Aim — Copy exactly, leaving out every image, the lines from the one with "Recreate this scene" through the one with "flat(a, b, d, away); flat(a, d, e, away)", inclusive.

[Data extracted from a collection]
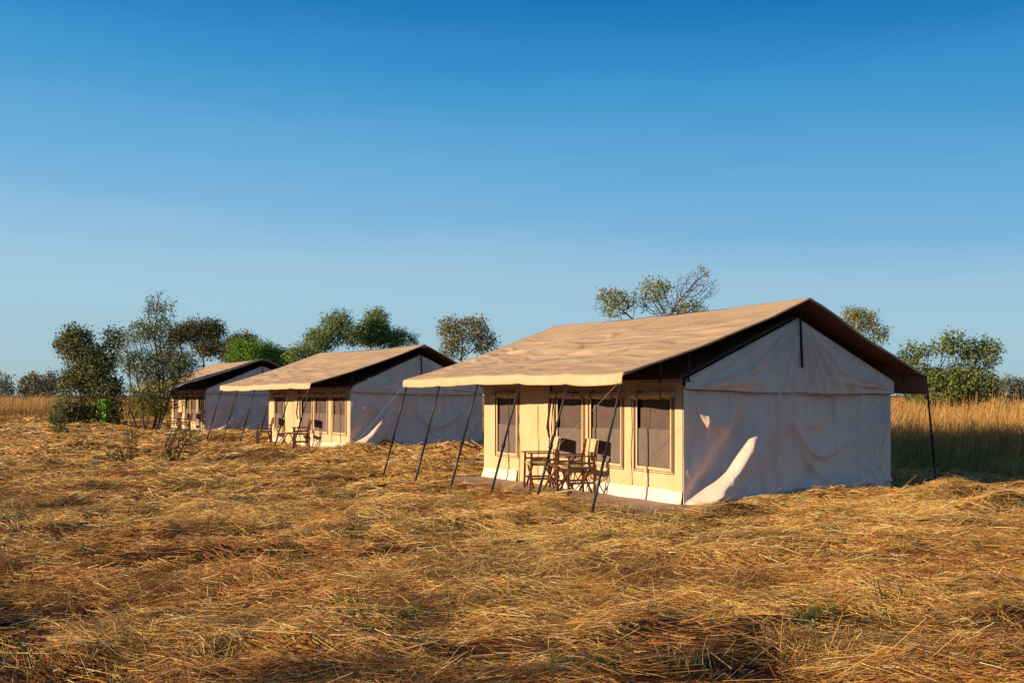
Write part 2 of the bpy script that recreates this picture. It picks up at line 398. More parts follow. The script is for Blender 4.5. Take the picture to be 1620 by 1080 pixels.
def gable_disp(x, z, sd):
    """how far the slack gable canvas stands out from its plane"""
    R = random.Random(sd); j = lambda a: R.uniform(-a, a)
    d = np.zeros_like(x)
    e = 0.0 if sd == 11 else 1.0
    wob = .05 * fbm(x * 1.0, z * 1.0, sd + 50, 2)
    def line(pz, px, za, am, wl, wr, shift=0):
        xc = np.interp(z, pz, np.array(px) + shift)
        return np.interp(z, za, am) * cusp(x - xc + wob * .5, wl, wr)
    s0 = e * j(.3)
    # long diagonal fold running down to the front corner, with its hollow
    xc = np.interp(z, [0, .12, .5, 1.2, 1.8, 2.2], np.array([.20, .42, .95, 1.50, 1.76, 1.9]) + s0); dist = x - xc
    amp = np.interp(z, [0, .3, .8, 1.2, 1.45, 1.8], [.16, .21, .18, .10, .04, .01])
    d += amp * fold(dist, .15, .42)
    d -= .09 * np.exp(-((dist + .36) / .2) ** 2) * np.interp(z, [0, .4, 1.3, 1.7], [.3, 1, 1, .2])
    d += line([0, .4, 1.0, 1.8], [.85, 1.28, 1.58, 1.80], [0, .3, .8, 1.1], [.08, .12, .07, .0], .05, .13, s0)
    # straight hanging folds below the seam
    for (xt, xb, a0, a1, wl, wr) in [(.48, .36, .05, .01, .04, .10), (.98, .70, .05, .02, .035, .09), (1.40, 1.02, .05, .03, .04, .08), (1.74, 1.62, .07, .07, .035, .11), (1.95, 2.05, .06, .05, .03, .10),
                                     (2.25, 2.55, .06, .03, .035, .10), (2.62, 2.80, .045, .025, .03, .08), (3.02, 3.02, .04, .03, .03, .08), (3.32, 3.30, .07, .05, .03, .10), (3.62, 3.42, .05, .04, .03, .09), (4.05, 3.70, .06, .05, .035, .09), (4.45, 4.25, .05, .05, .03, .08)]:
        xt += e * j(.2); xb += e * j(.25)
        xc = xb + (xt - xb) * np.clip(z / 1.8, 0, 1) ** .8
        d += (a0 * sstep(.5, 1.7, z) + a1 * sstep(1.0, .1, z)) * .9 * cusp(x - xc + wob * .35, wl, wr)
    # swags slung between the seams
    for (cx, cz, rr, am, wd) in [(3.0 + e * j(.3), 1.95, 1.08, .09, .06), (2.72 + e * j(.3), 1.92, .62, .05, .045), (3.45 + e * j(.3), 1.8, 1.40, .08, .06), (.72, 1.95, .66, .05, .06)]:
        r = np.hypot((x - cx) / .85, (z - cz) / 1.15) + wob
        ang = np.clip(-(z - cz) / np.maximum(r, .05), 0, 1)
        d += am * cusp(r - rr, wd * 2.6, wd) * ang ** 1.5
    # fan of folds from the rear top corner, and from the rear peg
    th = np.arctan2(WALL - .1 - z, W + .05 - x) + wob * .4; rr = np.hypot(WALL - z, W - x)
    for a0, am, wd in [(.50, .05, .03), (.66, .09, .03), (.85, .085, .028), (1.05, .10, .028), (1.27, .07, .022)]:
        d += am * cusp(th - a0 - e * j(.08), wd, wd * 2.2) * sstep(.2, .8, rr) * sstep(2.7, 1.5, rr)
    th = np.arctan2(z + .05, W + .05 - x); rr = np.hypot(z, W - x)
    for a0, am in [(.25, .05), (.5, .05), (.8, .04)]:
        d += am * cusp(th - a0, .03, .06) * sstep(.1, .5, rr) * sstep(1.6, .8, rr)
    # loose hem on the ground and crumples at the front edge
    lo = sstep(.42, .03, z) * (.25 + .75 * sstep(.1, .5, x))
    d += lo * (.10 + .09 * fbm(x * 1.7, z * 3, sd + 1, 3) + .04 * np.sin(x * 2.3 + 5 * z + sd))
    d += .06 * cusp(z - .20 - .07 * fbm(x * 1.1, x * 0, sd + 6, 2), .04, .09) * sstep(1.2, 2.0, x)
    ed = sstep(.5, .1, x)
    d += ed * .03 * fbm(x * 5, z * 3.2, sd + 2, 3) * sstep(1.8, 1.2, z) * sstep(.1, .5, z)
    d += .05 * np.exp(-(((x - .66) + .5 * (z - 1.3)) / .09) ** 2 - ((z - 1.27) / .13) ** 2)
    d += .03 * fbm(x * .9, z * 1.1, sd + 7, 2) + .006 * fbm(x * 3.2 + z, z * 4.2, sd + 3, 3)
    return 1.25 * d * sstep(0, .12, x) * sstep(W, W - .12, x) * sstep(1.98, 1.70, z) + .02

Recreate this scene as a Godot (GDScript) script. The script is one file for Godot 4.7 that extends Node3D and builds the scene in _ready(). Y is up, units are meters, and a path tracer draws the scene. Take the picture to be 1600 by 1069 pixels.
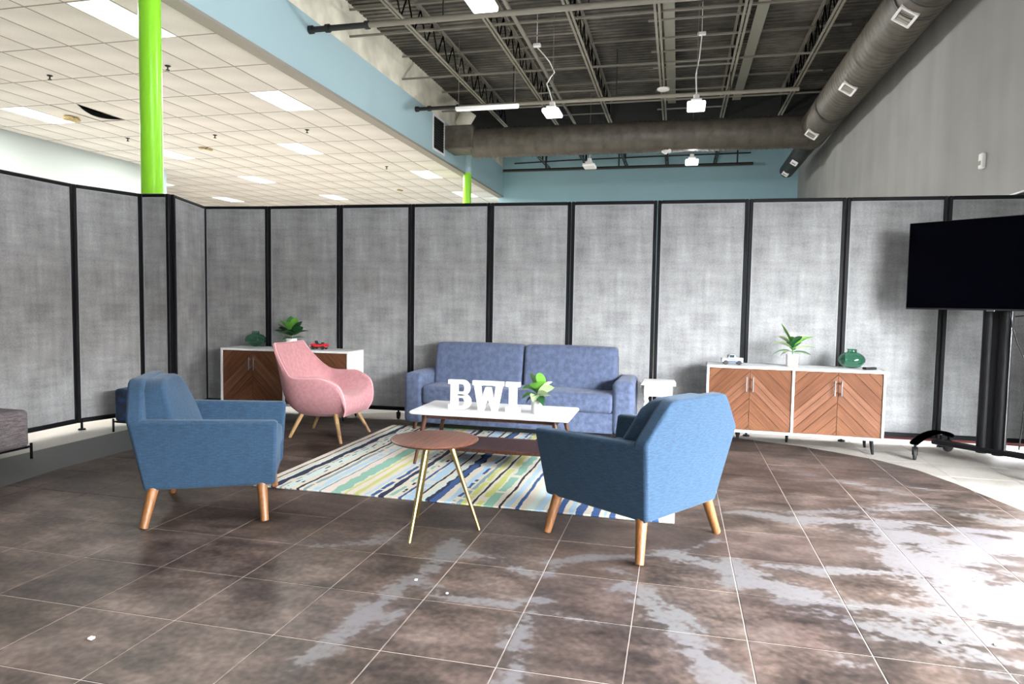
extends Node3D
# World: building axes. x runs along the back row of partitions, z towards the camera, y up, metres.

const HC := 1.3375           # camera height
const CEIL := 4.88           # suspended ceiling on the side of the green columns
const DECK := 6.6            # underside of the open roof deck
const XF := -5.864           # fascia between suspended ceiling and open roof
const XR := 3.47             # long grey wall with the storefront
const ZB := -22.65           # far teal wall
const TILE := 0.457
const TX := -2.4316          # floor tile joints: x = TX + i*TILE, z = TZ + j*TILE
const TZ := -4.1637

var M := {}
var used := {}
var rng := RandomNumberGenerator.new()

# ---------------------------------------------------------------- geometry
class Geo:
	var v := PackedVector3Array()
	var n := PackedVector3Array()
	var c := PackedColorArray()
	var uv := PackedVector2Array()
	var tint := Color(1, 1, 1)
	var X := Transform3D.IDENTITY

	func tri(a: Vector3, b: Vector3, d: Vector3, na: Vector3, nb: Vector3, nd: Vector3) -> void:
		var f := (b - a).cross(d - a)
		if f.dot(na + nb + nd) > 0.0:
			_p(a, na); _p(d, nd); _p(b, nb)
		else:
			_p(a, na); _p(b, nb); _p(d, nd)

	func _p(a: Vector3, na: Vector3) -> void:
		v.append(X * a); n.append((X.basis * na).normalized()); c.append(tint); uv.append(Vector2.ZERO)

	func flat(a: Vector3, b: Vector3, d: Vector3, away: Vector3) -> void:
		var f := (b - a).cross(d - a)
		if f.length_squared() < 1e-16: return
		f = f.normalized()
		if f.dot((a + b + d) / 3.0 - away) < 0.0: f = -f
		tri(a, b, d, f, f, f)

	func quad(a: Vector3, b: Vector3, d: Vector3, e: Vector3, away: Vector3) -> void:
		flat(a, b, d, away); flat(a, d, e, away)

	# box with chamfered edges
	func box(ce: Vector3, sz: Vector3, bev := 0.0) -> void:
		var h := sz * 0.5
		var b := minf(bev, minf(h.x, minf(h.y, h.z)) * 0.95)
		if b <= 0.0:
			for ax in 3:
				for s in [-1.0, 1.0]:
					var u := (ax + 1) % 3
					var w := (ax + 2) % 3
					var q := []
					for k in [[-1, -1], [1, -1], [1, 1], [-1, 1]]:
						var p := ce
						p[ax] += s * h[ax]; p[u] += k[0] * h[u]; p[w] += k[1] * h[w]
						q.append(p)
					quad(q[0], q[1], q[2], q[3], ce)
			return
		var pt := func(s: Vector3, ax: int) -> Vector3:
			var p := ce
			for i in 3:
				p[i] += s[i] * (h[i] if i == ax else h[i] - b)
			return p
		for ax in 3:
			var u := (ax + 1) % 3
			var w := (ax + 2) % 3
			for s in [-1.0, 1.0]:
				var q := []
				for k in [[-1, -1], [1, -1], [1, 1], [-1, 1]]:
					var sg := Vector3.ZERO
					sg[ax] = s; sg[u] = k[0]; sg[w] = k[1]
					q.append(pt.call(sg, ax))
				quad(q[0], q[1], q[2], q[3], ce)
			for k in [[-1, -1], [1, -1], [1, 1], [-1, 1]]:
				var lo := Vector3.ZERO
				lo[u] = k[0]; lo[w] = k[1]; lo[ax] = -1
				var hi := lo
				hi[ax] = 1
				quad(pt.call(lo, u), pt.call(hi, u), pt.call(hi, w), pt.call(lo, w), ce)
		for sx in [-1, 1]:
			for sy in [-1, 1]:
				for sz2 in [-1, 1]:
					var sg := Vector3(sx, sy, sz2)
					flat(pt.call(sg, 0), pt.call(sg, 1), pt.call(sg, 2), ce)

	# box between two corners
	func bx(lo: Vector3, hi: Vector3, bev := 0.0) -> void:
		box((lo + hi) * 0.5, (hi - lo).abs(), bev)

	# square bar from a to b
	func bar(a: Vector3, b: Vector3, w: float, d: float, bev := 0.0) -> void:
		var t := (b - a).normalized()
		var up := Vector3.UP if absf(t.y) < 0.95 else Vector3.FORWARD
		var s := t.cross(up).normalized()
		var o := s.cross(t).normalized()
		var keep := X
		X = keep * Transform3D(Basis(s, o, t), (a + b) * 0.5)
		box(Vector3.ZERO, Vector3(w, d, a.distance_to(b)), bev)
		X = keep

	# hexahedron with rounded edges; corner order: bit0 = x, bit1 = y, bit2 = z
	func soft(cr: Array, r: float, seg := 3, puff := Vector3.ZERO, mid := 4) -> void:
		var L := [0.0, 0.0, 0.0]
		for i in 8:
			for ax in 3:
				if not (i >> ax) & 1:
					L[ax] += (cr[i | (1 << ax)] - cr[i]).length() / 4.0
		var h := Vector3(L[0], L[1], L[2]) * 0.5
		var rr := minf(r, minf(h.x, minf(h.y, h.z)) * 0.98)
		var par := []
		for ax in 3:
			var t := []
			for k in seg + 1:
				t.append(-h[ax] + rr * (1.0 - tan(PI * 0.25 * (1.0 - float(k) / seg))))
			for k in range(1, mid):
				t.append(lerpf(-h[ax] + rr, h[ax] - rr, float(k) / mid))
			var m := t.size()
			for k in seg + 1:
				t.append(-t[seg - k])
			par.append(t)
		var pos := {}
		var acc := {}
		var quads := []
		for ax in 3:
			var u := (ax + 1) % 3
			var w := (ax + 2) % 3
			for s in [-1.0, 1.0]:
				var tu: Array = par[u]
				var tw: Array = par[w]
				var grid := []
				for i in tu.size():
					var row := []
					for j in tw.size():
						var p := Vector3.ZERO
						p[ax] = s * h[ax]; p[u] = tu[i]; p[w] = tw[j]
						var inn := p.clamp(-(h - Vector3.ONE * rr), h - Vector3.ONE * rr)
						var d := p - inn
						var q := inn + (d.normalized() * rr if d.length() > 1e-9 else Vector3.ZERO)
						var e := Vector3(q.x / h.x, q.y / h.y, q.z / h.z)
						for k in 3:
							if puff[k] != 0.0:
								var k1 := (k + 1) % 3
								var k2 := (k + 2) % 3
								e[k] += e[k] * puff[k] / h[k] * (1.0 - e[k1] * e[k1]) * (1.0 - e[k2] * e[k2])
						var o := Vector3.ZERO
						for i8 in 8:
							var wt := 1.0
							for k in 3:
								wt *= (1.0 + e[k]) * 0.5 if (i8 >> k) & 1 else (1.0 - e[k]) * 0.5
							o += cr[i8] * wt
						row.append(o)
					grid.append(row)
				for i in tu.size() - 1:
					for j in tw.size() - 1:
						quads.append([grid[i][j], grid[i + 1][j], grid[i + 1][j + 1], grid[i][j + 1]])
		var mid_p := Vector3.ZERO
		for p in cr: mid_p += p / 8.0
		smooth_quads(quads, mid_p, true)

	func key(p: Vector3) -> Vector3i:
		return Vector3i((p * 20000.0).round())

	# quads shaded smoothly over shared points; outward = away from the middle when convex
	func smooth_quads(quads: Array, mid_p: Vector3, convex: bool) -> void:
		var acc := {}
		for q in quads:
			var f: Vector3 = (q[2] - q[0]).cross(q[3] - q[1])
			if convex and f.dot((q[0] + q[2]) * 0.5 - mid_p) < 0.0: f = -f
			for p in q:
				var k := key(p)
				acc[k] = acc.get(k, Vector3.ZERO) + f
		for q in quads:
			var nn := []
			for p in q: nn.append((acc[key(p)] as Vector3).normalized())
			tri(q[0], q[1], q[2], nn[0], nn[1], nn[2])
			tri(q[0], q[2], q[3], nn[0], nn[2], nn[3])

	func softbox(lo: Vector3, hi: Vector3, r: float, seg := 3, puff := Vector3.ZERO) -> void:
		var cr := []
		for i in 8:
			cr.append(Vector3(hi.x if i & 1 else lo.x, hi.y if i & 2 else lo.y, hi.z if i & 4 else lo.z))
		soft(cr, r, seg, puff)

	# round tube through points
	func tube(pts: Array, radii: Array, sides := 10, caps := true) -> void:
		var rings := []
		var s := Vector3.ZERO
		for i in pts.size():
			var t: Vector3 = (pts[mini(i + 1, pts.size() - 1)] - pts[maxi(i - 1, 0)]).normalized()
			if i == 0:
				s = t.cross(Vector3.UP if absf(t.y) < 0.9 else Vector3.RIGHT).normalized()
			else:
				s = (s - t * s.dot(t)).normalized()
			var o := t.cross(s)
			var ring := []
			for k in sides:
				var a := TAU * k / sides
				ring.append([pts[i] + (s * cos(a) + o * sin(a)) * radii[i], s * cos(a) + o * sin(a)])
			rings.append(ring)
		for i in pts.size() - 1:
			for k in sides:
				var k2 := (k + 1) % sides
				var a = rings[i][k]; var b = rings[i][k2]; var d = rings[i + 1][k2]; var e = rings[i + 1][k]
				tri(a[0], b[0], d[0], a[1], b[1], d[1])
				tri(a[0], d[0], e[0], a[1], d[1], e[1])
		if caps:
			for w in [0, pts.size() - 1]:
				var t: Vector3 = (pts[w] - pts[1 if w == 0 else w - 1]).normalized()
				for k in sides:
					tri(pts[w], rings[w][k][0], rings[w][(k + 1) % sides][0], t, t, t)

	# profile of Vector2(radius, height) turned about y
	func lathe(prof: Array, sides := 24, at := Vector3.ZERO, smooth_deg := 40.0) -> void:
		var m := prof.size()
		var fn := []
		for i in m - 1:
			var d: Vector2 = prof[i + 1] - prof[i]
			fn.append(Vector2(d.y, -d.x).normalized())
		for i in m - 1:
			var n0: Vector2 = fn[i]; var n1: Vector2 = fn[i]
			if i > 0 and absf(rad_to_deg(fn[i].angle_to(fn[i - 1]))) < smooth_deg: n0 = (fn[i] + fn[i - 1]).normalized()
			if i < m - 2 and absf(rad_to_deg(fn[i].angle_to(fn[i + 1]))) < smooth_deg: n1 = (fn[i] + fn[i + 1]).normalized()
			for k in sides:
				var a0 := TAU * k / sides
				var a1 := TAU * (k + 1) / sides
				var e0 := Vector3(cos(a0), 0, sin(a0)); var e1 := Vector3(cos(a1), 0, sin(a1))
				var p0 = at + e0 * prof[i].x + Vector3.UP * prof[i].y
				var p1 = at + e1 * prof[i].x + Vector3.UP * prof[i].y
				var p2 = at + e1 * prof[i + 1].x + Vector3.UP * prof[i + 1].y
				var p3 = at + e0 * prof[i + 1].x + Vector3.UP * prof[i + 1].y
				var na := e0 * n0.x + Vector3.UP * n0.y; var nb := e1 * n0.x + Vector3.UP * n0.y
				var nc := e1 * n1.x + Vector3.UP * n1.y; var nd := e0 * n1.x + Vector3.UP * n1.y
				if prof[i].x > 1e-6: tri(p0, p1, p2, na, nb, nc)
				if prof[i + 1].x > 1e-6: tri(p0, p2, p3, na, nc, nd)

	# polygon in the xy plane, from z0 to z1, edges chamfered by bev
	func prism(poly: PackedVector2Array, z0: float, z1: float, bev := 0.0) -> void:
		var idx := Geometry2D.triangulate_polygon(poly)
		var m := poly.size()
		var area := 0.0
		for i in m: area += poly[i].cross(poly[(i + 1) % m])
		var sg := 1.0 if area > 0 else -1.0
		var inn := PackedVector2Array()
		for i in m:
			var d0 := (poly[i] - poly[(i + m - 1) % m]).normalized()
			var d1 := (poly[(i + 1) % m] - poly[i]).normalized()
			var n0 := Vector2(-d0.y, d0.x) * sg; var n1 := Vector2(-d1.y, d1.x) * sg
			var h := (n0 + n1)
			var l := maxf(h.length_squared() * 0.5, 0.3)
			inn.append(poly[i] + h * (bev / l))
		var face := inn if bev > 0.0 else poly
		for k in range(0, idx.size(), 3):
			for e in [[z1, 1.0], [z0, -1.0]]:
				var q := []
				for j in 3: q.append(Vector3(face[idx[k + j]].x, face[idx[k + j]].y, e[0]))
				var nn := Vector3(0, 0, e[1] * signf(z1 - z0))
				tri(q[0], q[1], q[2], nn, nn, nn)
		var zs := [z0, z0 + bev * signf(z1 - z0), z1 - bev * signf(z1 - z0), z1]
		for i in m:
			var j := (i + 1) % m
			var d := (poly[j] - poly[i]).normalized()
			var o := Vector3(d.y * sg, -d.x * sg, 0)
			var A := Vector3(poly[i].x, poly[i].y, 0); var B := Vector3(poly[j].x, poly[j].y, 0)
			var up := Vector3(0, 0, 1)
			tri(A + up * zs[1], B + up * zs[1], B + up * zs[2], o, o, o)
			tri(A + up * zs[1], B + up * zs[2], A + up * zs[2], o, o, o)
			if bev > 0.0:
				var iA := Vector3(inn[i].x, inn[i].y, 0); var iB := Vector3(inn[j].x, inn[j].y, 0)
				for e in [[0, 1, -1.0], [3, 2, 1.0]]:
					var nn: Vector3 = (o + up * float(e[2]) * signf(z1 - z0)).normalized()
					tri(iA + up * zs[e[0]], iB + up * zs[e[0]], B + up * zs[e[1]], nn, nn, nn)
					tri(iA + up * zs[e[0]], B + up * zs[e[1]], A + up * zs[e[1]], nn, nn, nn)

	# cushion: polygon outline (convex), thickness, rounded rim, both faces bulging; warp bends it
	func cushion(poly: PackedVector2Array, z0: float, z1: float, r: float, bulge: float, warp: Callable) -> void:
		var ce := Vector2.ZERO
		for p in poly: ce += p / poly.size()
		var ext := 0.0
		for p in poly: ext = maxf(ext, p.distance_to(ce))
		var prof := []      # (inset, z)
		for k in 5:
			var a := PI * 0.5 * k / 4.0
			prof.append([r * (1.0 - sin(a)), z0 + r * (1.0 - cos(a))])
		for k in 5:
			var a := PI * 0.5 * k / 4.0
			prof.append([r * (1.0 - cos(a)), z1 - r * (1.0 - sin(a))])
		var rings := []
		for s in [0.0, 0.35, 0.65, 0.85]:
			rings.append([s * (1.0 - r / ext), z0 - bulge * (1.0 - s * s)])
		var head := rings.duplicate()
		rings = []
		for h2 in head: rings.append(h2)
		for p in prof: rings.append([1.0 - p[0] / ext, p[1]])
		var tail := []
		for s in [0.85, 0.65, 0.35, 0.0]:
			rings.append([s * (1.0 - r / ext), z1 + bulge * (1.0 - s * s)])
		var quads := []
		var m := poly.size()
		var P := []
		for rg in rings:
			var row := []
			for i in m:
				var q: Vector2 = ce + (poly[i] - ce) * rg[0]
				row.append(warp.call(Vector3(q.x, q.y, rg[1])))
			P.append(row)
		for a in rings.size() - 1:
			for i in m:
				var j := (i + 1) % m
				quads.append([P[a][i], P[a][j], P[a + 1][j], P[a + 1][i]])
		smooth_quads(quads, warp.call(Vector3(ce.x, ce.y, (z0 + z1) * 0.5)), true)

	func mesh(mat: Material) -> ArrayMesh:
		var a := []
		a.resize(Mesh.ARRAY_MAX)
		a[Mesh.ARRAY_VERTEX] = v; a[Mesh.ARRAY_NORMAL] = n; a[Mesh.ARRAY_COLOR] = c; a[Mesh.ARRAY_TEX_UV] = uv
		var am := ArrayMesh.new()
		am.add_surface_from_arrays(Mesh.PRIMITIVE_TRIANGLES, a)
		am.surface_set_material(0, mat)
		return am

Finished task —
Recreate this scene as a Godot (GDScript) script. The script is one file for Godot 4.7 that extends Node3D and builds the scene in _ready(). Y is up, units are meters, and a path tracer draws the scene. Take the picture to be 1600 by 1069 pixels.
extends Node3D
# World: building axes. x runs along the back row of partitions, z towards the camera, y up, metres.

const HC := 1.3375           # camera height
const CEIL := 4.88           # suspended ceiling on the side of the green columns
const DECK := 6.6            # underside of the open roof deck
const XF := -5.864           # fascia between suspended ceiling and open roof
const XR := 3.47             # long grey wall with the storefront
const ZB := -22.65           # far teal wall
const TILE := 0.457
const TX := -2.4316          # floor tile joints: x = TX + i*TILE, z = TZ + j*TILE
const TZ := -4.1637

var M := {}
var used := {}
var rng := RandomNumberGenerator.new()

# ---------------------------------------------------------------- geometry
class Geo:
	var v := PackedVector3Array()
	var n := PackedVector3Array()
	var c := PackedColorArray()
	var uv := PackedVector2Array()
	var tint := Color(1, 1, 1)
	var X := Transform3D.IDENTITY

	func tri(a: Vector3, b: Vector3, d: Vector3, na: Vector3, nb: Vector3, nd: Vector3) -> void:
		var f := (b - a).cross(d - a)
		if f.dot(na + nb + nd) > 0.0:
			_p(a, na); _p(d, nd); _p(b, nb)
		else:
			_p(a, na); _p(b, nb); _p(d, nd)

	func _p(a: Vector3, na: Vector3) -> void:
		v.append(X * a); n.append((X.basis * na).normalized()); c.append(tint); uv.append(Vector2.ZERO)

	func flat(a: Vector3, b: Vector3, d: Vector3, away: Vector3) -> void:
		var f := (b - a).cross(d - a)
		if f.length_squared() < 1e-16: return
		f = f.normalized()
		if f.dot((a + b + d) / 3.0 - away) < 0.0: f = -f
		tri(a, b, d, f, f, f)

	func quad(a: Vector3, b: Vector3, d: Vector3, e: Vector3, away: Vector3) -> void:
		flat(a, b, d, away); flat(a, d, e, away)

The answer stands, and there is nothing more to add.